When I returned home from Albuquerque, I was computer-less. And I really wanted to get an Amiga, of course, as it was the new Commodore platform. But the Amiga was very expensive, and the local dealer did not offer any financing. So I ended up getting an Apple IIGS, in part because it was sort of Amiga-like but really because the dealership offered financing. I spent over $3000 on the thing, and then another $2000, easily, trying to make it more like the Amiga.

My Apple IIGS

Eventually, I gave up, sold the whole thing, and bought a used Amiga 500. Which is another story.

Me and my brother playing games on the Amiga 500

To me, the Commodore 64 represents an era lost, a time of hobbyists and do-it-yourselfers, when learning how to program a computer was just as important, if not more important, than running prebuilt applications and games. Yes, it was a game machine, too. In fact, the C64 was a better gaming machine than virtually any console that was available in the 1980s; only the NES surpassed it graphically. But it was really a time of infinite possibilities, a time when things seemed to improve constantly.

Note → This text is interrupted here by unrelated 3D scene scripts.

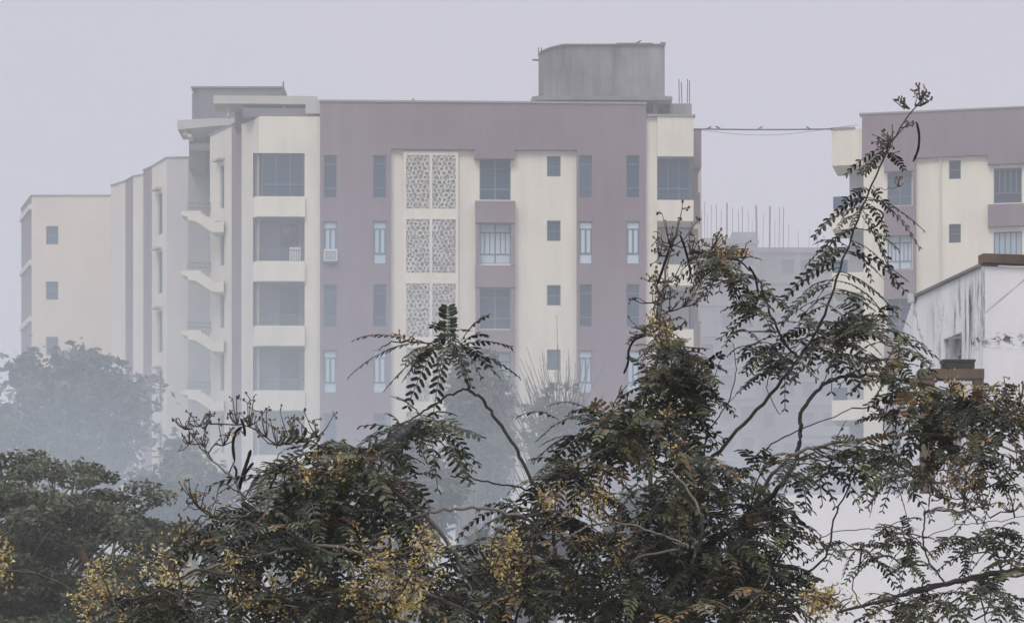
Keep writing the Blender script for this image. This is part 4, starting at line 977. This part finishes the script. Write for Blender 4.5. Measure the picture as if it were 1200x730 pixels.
for (x, y) in ((655, 492), (690, 480), (715, 488)): t.leaf(P(x, y, 9.3), (-.7, 0, .5), .15, 10, .03, .012, .15, .5)
B(800, 565, 52, 44, 54, 9.4, .4, 5, .3); B(860, 610, 62, 50, 66, 9.5, .4, 5, .25); B(770, 640, 80, 44, 60, 9.4, .5, 5, .28); B(850, 680, 80, 44, 74, 9.5, .5, 5, .25); B(720, 700, 80, 32, 50, 9.4, .5, 5, .28); B(690, 650, 40, 36, 16, 9.5, .4, 4, .3); B(910, 690, 40, 36, 26, 9.4, .4, 4, .25); B(800, 715, 120, 20, 40, 9.3, .4, 5, .3)
B(905, 640, 36, 36, 16, 9.4, .3, 4, .25)
B(960, 545, 50, 20, 24, 9.3, .25, 4, .3, (.1, .16)); B(1020, 535, 50, 20, 26, 9.3, .25, 4, .3, (.1, .16)); B(1060, 550, 34, 20, 14, 9.3, .25, 4, .5, (.1, .16)); B(910, 560, 30, 16, 10, 9.3, .25, 4, .25)
B(1035, 440, 22, 18, 7, 9.35, .15, 4, .55); B(1040, 480, 26, 24, 8, 9.35, .15, 4, .6, (.1, .15)); B(1075, 470, 22, 20, 10, 9.35, .2, 4, .5); B(1098, 525, 20, 34, 26, 9.3, .15, 4, .4, (.1, .16)); B(1125, 475, 36, 24, 50, 9.3, .2, 5, .25, (.1, .16)); B(1150, 490, 30, 24, 14, 9.3, .2, 4, .3); B(1085, 500, 20, 16, 8, 9.3, .2, 4, .3)
t.petals(1045, 430, 16, 10, 8, 9.3, .1, (.2, .6)); t.petals(1115, 455, 24, 12, 18, 9.2, .1, (.3, 1)); t.petals(700, 590, 26, 34, 30, 9.1, .2, (.15, 1)); t.petals(720, 640, 24, 34, 24, 9.1, .2, (.3, .8)); t.petals(790, 480, 26, 8, 8, 9.2, .1, (.2, .8)); t.petals(770, 530, 40, 30, 14, 9.1, .2, (.3, .7)); t.petals(880, 700, 60, 30, 14, 9.1, .2, (.3, .7))
t.petals(965, 700, 26, 22, 44, 9.0, .15, (.4, 1))
t.pod([(878, 538), (890, 536), (908, 540), (920, 548)], 9.3, .005); t.pod([(1088, 470), (1092, 480), (1090, 492)], 9.3, .004); t.pod([(1044, 480), (1050, 492), (1049, 505)], 9.3, .004)
t.finish()

# --- tree at the right edge
t = Tree('feathery_tree', 1300, 8.8, 'sparse feathery tree entering at right, its bare forked branch crossing the low white wall', 91); t.k = .5
t.guide([(1420, 2900, 8.8), (1400, 2000, 8.8), (1370, 1200, 8.8), (1340, 900, 8.8)], .06, .035)
t.guide([(1340, 900, 8.8), (1300, 700, 8.8), (1240, 662, 8.8), (1200, 667, 8.8), (1140, 677, 8.8), (1085, 690, 8.8), (1040, 702, 8.8), (985, 716, 8.8)], .02, .0055)
t.guide([(1240, 664, 8.8), (1180, 676, 8.75), (1120, 680, 8.75), (1075, 690, 8.75), (1055, 698, 8.75)], .006, .003)
t.guide([(1200, 668, 8.8), (1165, 650, 8.8), (1175, 670, 8.8), (1160, 700, 8.8), (1155, 735, 8.8)], .004, .003)
t.guide([(1340, 900, 8.8), (1290, 600, 8.9), (1240, 560, 8.9), (1200, 500, 8.9), (1170, 480, 8.9)], .015, .004)
t.guide([(1110, 686, 8.8), (1090, 660, 8.8), (1082, 630, 8.8), (1086, 600, 8.8), (1090, 580, 8.8)], .004, .003); t.guide([(1090, 580, 8.8), (1120, 583, 8.8), (1145, 590, 8.8), (1160, 606, 8.8)], .003, .002)
t.guide([(1040, 702, 8.8), (1020, 720, 8.8), (1000, 690, 8.8), (1010, 660, 8.8), (1025, 640, 8.8)], .003, .002)
t.guide([(950, 632, 8.9), (990, 622, 8.9), (1030, 618, 8.9), (1060, 610, 8.9)], .002, .002, True); t.guide([(1085, 630, 8.9), (1120, 616, 8.9), (1160, 612, 8.9), (1200, 605, 8.9)], .002, .0015, True)
t.guide([(1240, 580, 8.9), (1200, 640, 8.9), (1175, 665, 8.9), (1160, 690, 8.8)], .004, .003)
t.guide([(1060, 697, 8.8), (1100, 705, 8.7), (1140, 725, 8.7)], .003, .002, True)
B = t.blob
B(1175, 495, 24, 24, 18, 8.9, .2, 4, .25, (.10, .15)); B(1140, 540, 26, 20, 12, 8.9, .2, 3, .3, (.09, .14)); B(1165, 560, 22, 24, 10, 8.9, .2, 3, .3, (.09, .14)); B(1195, 560, 14, 40, 10, 8.9, .2, 3, .25, (.1, .15))
B(1130, 600, 30, 24, 8, 8.8, .2, 3, .35, (.08, .13)); B(1185, 650, 22, 30, 10, 8.8, .2, 3, .3, (.09, .14)); B(1060, 660, 30, 16, 7, 8.8, .2, 3, .35, (.08, .12)); B(1075, 620, 26, 22, 10, 8.8, .2, 3, .3, (.08, .13)); B(1040, 625, 30, 20, 9, 8.8, .2, 3, .3, (.08, .13)); B(1160, 630, 22, 24, 12, 8.8, .2, 4, .2, (.10, .15)); B(1120, 640, 26, 20, 9, 8.8, .2, 3, .3, (.07, .12)); B(1100, 710, 60, 18, 22, 8.8, .3, 4, .35, (.08, .14)); B(1040, 715, 34, 14, 8, 8.8, .3, 3, .4); B(1170, 700, 34, 30, 14, 8.7, .3, 4, .3, (.09, .14)); B(1010, 650, 22, 24, 6, 8.8, .2, 3, .3, (.08, .12)); B(1085, 570, 16, 12, 4, 8.8, .1, 3, .3, (.08, .12)); B(985, 640, 14, 20, 5, 8.8, .2, 3, .25, (.08, .12))
for q in [(1150, 590), (1130, 585), (1105, 583), (1165, 470), (1180, 462), (1195, 470), (1140, 575), (1120, 560), (1185, 600)]: t.buds(*q, 8.8, 7, .045, (0, 0, .7), .3, .006, .9)
t.petals(1135, 562, 14, 10, 8, 8.7, .1, (.1, .8)); t.petals(1040, 720, 30, 12, 12, 8.7, .1, (.1, .5)); t.petals(1190, 470, 10, 12, 6, 8.8, .1, (.2, .7))
t.finish()
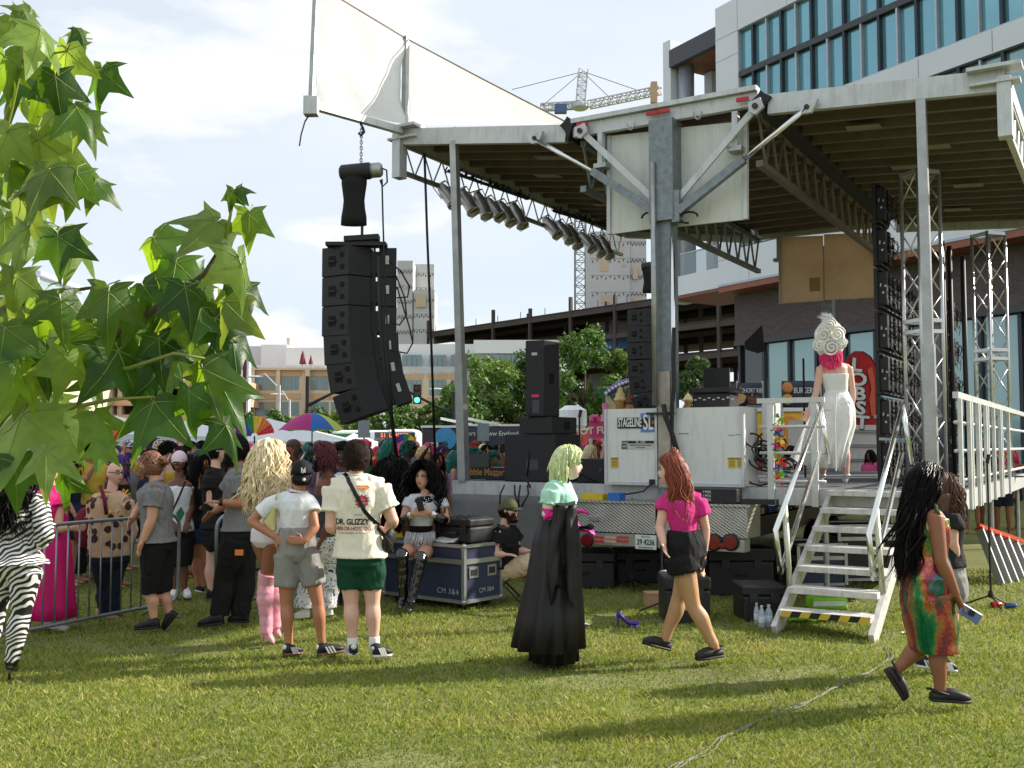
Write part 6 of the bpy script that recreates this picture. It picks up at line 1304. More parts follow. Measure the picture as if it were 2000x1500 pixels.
X1 = V((1, 0, 0)); Yt_ = f.Y; pt = M('print_black', (36, 32, 32), .7); prd = M('print_red', (176, 50, 60), .7); por = M('print_hotdog', (214, 130, 80), .7); pbun = M('print_bun', (226, 180, 120), .7)
T = lambda txt, px, py, sz, m, **k: project_text(txt, sz, at(px, py, Yt_), X1, Z, sh, m, **k)
T('DR. GLIZZY', 692, 1017, .066, pt, squash=.82, bold=.0022); T('1-800-DR-HOTDOG', 692, 1030, .043, prd, squash=.82, bold=.0008); T('no need instructions . just hot dogs', 692, 1038, .02, pt, squash=.8); T('Just the', 705, 1003, .02, pt)
def star(n, r0, r1): return [(0, 0, 0)] + [((r0 if i % 2 else r1)*math.cos(PI*i/n), (r0 if i % 2 else r1)*math.sin(PI*i/n), 0) for i in range(2*n)], [(0, i+1, (i+1) % (2*n)+1) for i in range(2*n)]
project_text('', 0, at(712, 977, Yt_), X1, Z, sh, prd, 'starburst', shape=star(12, .045, .062)); T('hello\nhungry!', 712, 977, .026, M('print_white', (230, 220, 214), .7), off=.007)
def disc(a, b, rot=0): return [(0, 0, 0)] + [(a*math.cos(t)*math.cos(rot)-b*math.sin(t)*math.sin(rot), a*math.cos(t)*math.sin(rot)+b*math.sin(t)*math.cos(rot), 0) for t in [2*PI*i/20 for i in range(20)]], [(0, i+1, (i+1) % 20+1) for i in range(20)]
project_text('', 0, at(714, 950, Yt_), X1, Z, sh, pbun, 'hotdog_print', shape=disc(.05, .022, -.05), off=.006); project_text('', 0, at(714, 950, Yt_), X1, Z, sh, por, 'hotdog_print', shape=disc(.056, .012, -.05), off=.009)
# strap and bag
pts = [at(672, 924, 8.5), at(690, 958, 8.44), at(712, 1000, 8.43), at(735, 1028, 8.44), at(752, 1048, 8.46)]
def strap(fig, nm, pts, w_, mat, tgt):
    bvh = BVHTree.FromPolygons([v.co for v in tgt.data.vertices], [tuple(p.vertices) for p in tgt.data.polygons]); P_ = []
    for i in range(len(pts)-1):
        for q in range(6): P_.append(pts[i].lerp(pts[i+1], q/6))
    P_.append(pts[-1]); out = []
    for p in P_:
        h = bvh.ray_cast(p - V((0, .6, 0)), V((0, 1, 0)), 1.5); out.append((h[0] + V((0, -.006, 0))) if h[0] is not None else p)
    rows = []
    for i, p in enumerate(out):
        d = (out[min(i+1, len(out)-1)] - out[max(i-1, 0)]).normalized(); sd = d.cross(V((0, 1, 0))).normalized(); rows.append([p - sd*w_/2, p + sd*w_/2, p + sd*w_/2 - V((0, .004, 0)), p - sd*w_/2 - V((0, .004, 0))])
    return MB().loft(rows).build(nm, mat, fig.t)
strap(f, 'strap', pts, .032, blk, sh)
bg_ = thing('sling_bag', 'small black sling bag at the hip of the cream shirt man', 'bag', at(759, 1058, 8.6)); o = MB().ell(at(759, 1056, 8.6), V((.045, .02, -.02)), V((0, .06, 0)), V((.03, 0, .1)), 14, 9).build('pouch', M('bag_black', (20, 20, 21), .6, 0, .2, 20, .4, 40), bg_, True); MB().tube([at(752, 1046, 8.52), at(764, 1062, 8.5), at(768, 1078, 8.52)], .006, 6).build('zip', steel_dk, o)
# --- person in white tee, cap and grey shorts, hands on hips
f = Fig('person from behind in white tee, backwards black cap and grey shorts', 8.85, 188, 1.66, 200, build=.95, armw=.95, legw=1.05, hipw=1.08, waistw=.95, hd=(589, 929), nk=(583, 962), wa=(580, 1030), pe=(580, 1076), sL=(528, 985), eL=(490, 1018, -.03), wL=(538, 1050, -.08), sR=(605, 983), eR=(616, 1030, -.08), wR=(594, 1058, -.16), kL=(559, 1180), aL=(565, 1262), kR=(621, 1178), aR=(629, 1258), fL=(556, 1280, -.05), tL=(590, 1276, .06), fR=(622, 1280, -.05), tR=(672, 1272, .04))
f.body(skin_tan, hd={'L': V((.55, -.1, -.35)), 'R': V((-.75, 0, .1))}, curl=.15); f.shirt(C('white_tee', (226, 228, 232)), .27, .016, lo='short', flare=.0, sflare=.022, wr=.01); f.pants(C('grey_shorts', (142, 140, 136), .7), .62, .016, .016, nm='shorts', wr=.014, top='waist')
f.cap_hair(h_dk, 1.02, -.4, .003, 160, 9, zmax=.0); capb = C('cap_black', (28, 28, 32)); capg = C('cap_grey', (84, 76, 74))
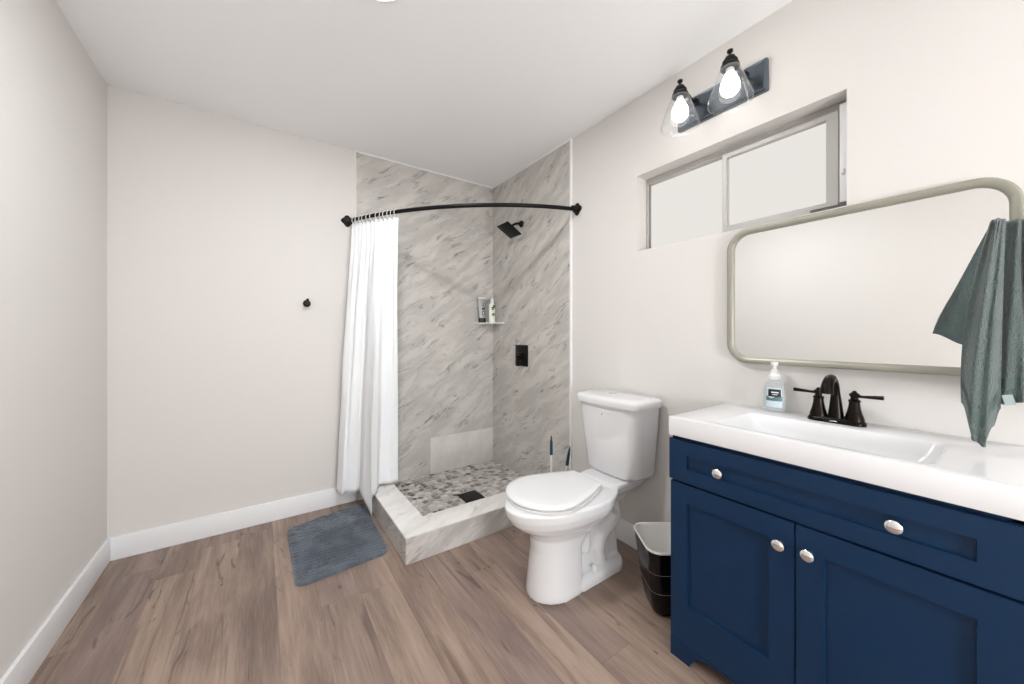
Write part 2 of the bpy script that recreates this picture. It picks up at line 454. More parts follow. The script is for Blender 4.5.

It was also a time of great focus: it was possible to master the Commodore 64, and other home computer systems of that era, I bet, in ways that are simply no longer possible today. Indeed, even the Amiga, with its more complex architecture and programming models, was dauntingly complex for the day. Even the Raspberry Pi, arguably the spiritual successor to those computers of the 1980s, is much more complex. I miss those days, for sure, and not just for the youth. I miss it for the anything-is-possible nature of computing at that time. It was an incredible time to be alive.